If you think a rich white man from a famous family who willingly fought his way to the top of a fascist, enslaving organization should be redeemed & live happily ever after while ignoring the literal legions of Stormtroopers kidnapped and enslaved by the organization he leads, your so-called redemption starts looking a lot more like elitism and infinite get-out-of-jail-free cards for privileged men than anything to do with actual growth or change.
Aye. There’s proper redemption and bad redemption. Good redemption example.
Boromir. Aye he was often thinking he knew best, and was the easiest for the ring to corrupt. He literally tried to take the ring from Frodo. Still, I understand where he was coming from. He had a horrible father he wanted to do good by, and, he had good intentions.
Not only that, when he did try to take the ring from Frodo and insulted him, after that? Like RIGHT AFTER? You could see clearly (in part from the brilliant acting from Sean Bean) that he was so sorry, he regretted it so terribly. Not because he was caught, or because he was in danger, none of that, but because he simply knew he did something awful, and felt terrible about it and immediately called out to Frodo he was sorry.
And when the battle came? He did not hesitate to give his life to protect others, not for a second. And even as he died, and right when Aragorn came to him? “They took the little ones!” “Frodo, where is Frodo?”
He wasn’t concerned about himself, he was worried about those most in need of help. Boromir, that guy earned his redemption. Kylo Ren?
He ain’t earned no redemption.
Your comment reminds me that the best redemption arcs are ones where the character stays consistent and the very aspects of them that led to their doing wrong are the ones that bring them around.
Boromir fell briefly for the temptation of the Ring precisely because his love of his family and homeland, and his pride in himself as a hero and warrior, opened him up to the lure of power. Those same qualities led him to sacrifice his life once he realized--almost immediately--that wielding the Enemy's power was only playing into his hands. He died a hero and warrior as he lived, giving his life for his friends and for Gondor.
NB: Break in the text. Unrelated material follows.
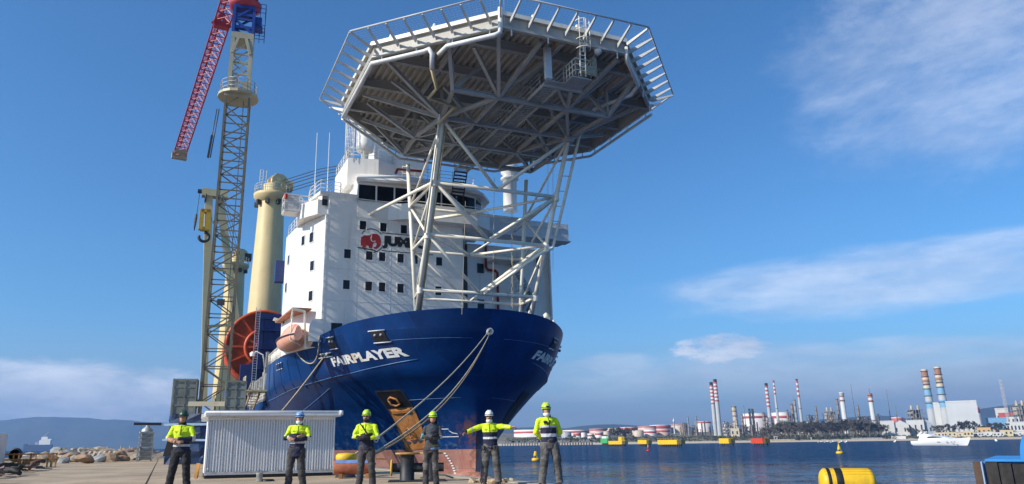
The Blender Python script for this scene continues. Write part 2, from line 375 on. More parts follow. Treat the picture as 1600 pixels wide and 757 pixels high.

The most prominent example of "redemption" in this franchise, Darth Vader? His story through SIX MOVIES (even when we--and even Lucas--didn't know it) was about family, fearing losing them, actually losing them, and regaining one of them. The despair of losing his mother opened him up to the terror of losing Padmé, and he fell to Palpatine's temptation. Once he had burned every possible bridge Palpatine was the only one he thought he could turn to. When he realized Luke was his son his yearning for a connection expressed itself in violent control tactics, which Luke rejected in a spectacular fashion. Afterward you can see Vader start to question himself and his methods when he doesn't choke his subordinate at the end of ESB, before he finally realizes he can have a connection with his son only by joining him. The same yearning that propelled him to evil, his love of family, led to his doing one good thing before he croaked as all fascist mass murderers deserve to.
Zuko, often cited as the gold standard of redemption arcs and insultingly compared to Ben Solo (Zuko honey I'm so sorry), was struggling to recover from abuse for years. He thought he could get his honor back by regaining his father's love, only to realize once he was in his father's good graces again that a) there was no honor in his country's war and planned genocide and b) Ozai had never loved him and never would. His motivation to heal stayed constant, he just realized the true path to healing lay in a different path.
Ben? His motivation is not heroism, family or recovery. He is not standing against evil, he IS the evil others stand against. He has a loving family whom he killed and tried to kill. He could give less of a shit about his abuser, Snoke. His one consistent motivation is power, and keeping this motivation is not compatible with redemption. To return to LotR, it would be as though Sauron or Gollum became "good" because they could keep the Ring and use it for good purposes. It destroys all dramatic tension and undercuts the central conflict. If the character's motivation were to change all of a sudden, on the other hand, like if he suddenly decided his family or Rey were more important to him than power after he sacrificed and used them for power, it would be an abrupt turnaround in the character and a thoroughly unsatisfying, contrived kumbaya. So no, barring some late-stage reveal there is no path to a satisfying redemption that keeps the premise and character consistent.